The link leads back to a June 17 memo from U.S. Immigration and Customs Enforcement director John Morton that urged agency staff to use prosecutorial discretion in the cases of certain immigrants, particularly those without a criminal record, those who arrived here as minors and those who have served or are connected to the military. From the memo, some of the factors to be considered (bold type added):
When weighing whether an exercise of prosecutorial discretion may be warranted for a given alien, ICE officers, agents, and attorneys should consider all relevant factors, including, but not limited to –

• the agency’s civil immigration enforcement priorities

• the person’s length of presence in the United States, with particular consideration given to presence while in lawful status

• the circumstances of the person’s arrival in the United States and the manner of his or her entry, particularly if the alien came to the United States as a young child

• the person’s pursuit of education in the United States, with particular consideration given to those who have graduated from a U.S. high school or have successfully pursued or are pursuing a college or advanced degrees at a legitimate institution of higher education in the United States

• whether the person, or the person’s immediate relative, has served in the U.S. military reserves, or national guard, with particular consideration given to those who served in combat

• the person’s criminal history, including arrests, prior convictions, or outstanding arrest warrants

• the person’s immigration history, including any prior removal, outstanding order of removal, prior denial of status, or evidence of fraud

• whether the person poses a national security or public safety concern

• the person’s ties and contributions to the community, including family relationships

• the person’s ties to the home country and condition in the country

• the person’s age, with particular consideration given to minors and the elderly

• whether the person has a U.S. citizen or permanent resident spouse, child, or parent

• whether the person is the primary caretaker of a person with a mental or physical disability, minor, or seriously ill relative

• whether the person or the person’s spouse is pregnant or nursing

• whether the person or the person’s spouse suffers from severe mental or physical illness

• whether the person’s nationality renders removal unlikely

• whether the person is likely to be granted temporary or permanent status or other relief from removal, including as a relative of a U.S. citizen or permanent resident

• whether the person is likely to be granted temporary or permanent status or other relief from removal, including as an asylum seeker, or a victim of domestic violence, human trafficking, or other crime; and

• whether the person is currently cooperating or has cooperated with federal, state or local law enforcement authorities, such as ICE, the U.S Attorneys or Department of Justice, the Department of Labor, or National Labor Relations Board, among others

The June memo goes on to note that the list is “not exhaustive and no one factor is determinative” and that officers, agents and attorneys should consider consider prosecutorial discretion on a case by case basis, as was emphasized by administration officials yesterday.

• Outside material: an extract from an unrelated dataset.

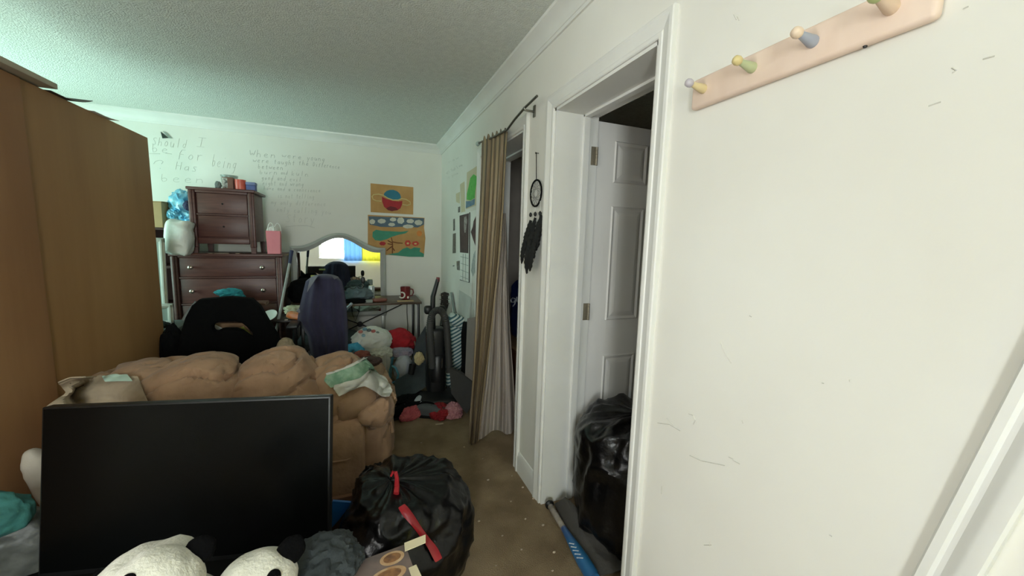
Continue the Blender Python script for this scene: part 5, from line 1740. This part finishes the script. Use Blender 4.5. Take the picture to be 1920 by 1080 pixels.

Yesterday's announcement further crystallized the administration's emphasis on seeking out people with criminal records to deport, a philosophy that has been used to defend its embattled Secure Communities immigration enforcement program, which critics say lands too many non-criminals and low-level offenders in the deportation net.

At the same time, the policy change doesn't provide permanent legal status for those spared deportation. Some may qualify for work permits if allowed to remain in the country, but it's not a blanket provision.